LA TECHNOLOGIE À LA RESCOUSSE

Si les demandes de remboursement en ligne simplifient grandement la vie des adhérents en plus de réduire les coûts de traitement pour les assureurs, elles ont aussi des lacunes. « Elles comportent de nombreux avantages pour les fraudeurs aussi. Ils n’ont qu’à entrer des données, plus besoin de faux reçus », a-t-il mentionné.

Selon lui, les systèmes de remboursement doivent demeurer simples et limiter le besoin de bureaucratie, mais les assureurs ont tout de même la responsabilité de développer des programmes de prévention et de dissuasion.

Les promoteurs de régimes doivent de leur côté collaborer avec les assureurs et faire comprendre à leurs employés les répercussions de la fraude sur le coût du régime et la qualité de la couverture.

Heureusement, l’arrivée de nouvelles technologies sur le marché permet de prévenir beaucoup plus efficacement les cas de fraude et d’abus dans les régimes. Parmi ceux-ci, on compte les outils de forage de données et les algorithmes capables d’identifier automatiquement les comportements dysfonctionnels ou suspects.

L’IMPORTANCE DE LA DISSUASION

« S’il n’y a aucune conséquence à frauder l’assurance, les gens vont continuer de le faire », a insisté Daniel Tourangeau. Les éléments de dissuasion efficaces peuvent prendre la forme de mesures disciplinaires quand il s’agit d’employés et de plaintes en déontologie quand il s’agit de fournisseurs de services.
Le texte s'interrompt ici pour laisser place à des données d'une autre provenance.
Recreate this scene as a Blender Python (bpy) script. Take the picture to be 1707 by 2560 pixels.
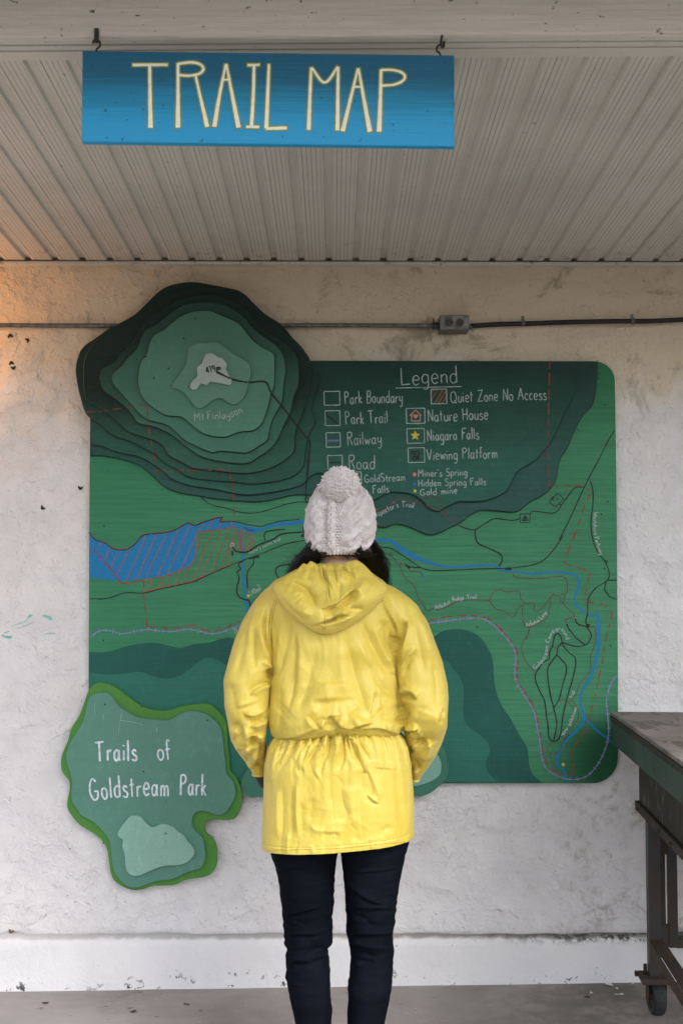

Lorsque les causes sont suffisamment graves, des poursuites criminelles sont également envisageables.

Mais dans tous les cas, avant d’imposer des sanctions à un employé, il faut constituer un dossier d’enquête solide. Autrement, assureurs et employeurs s’exposent à des plaintes ou des poursuites en diffamation, a bien prévenu M. Tourangeau.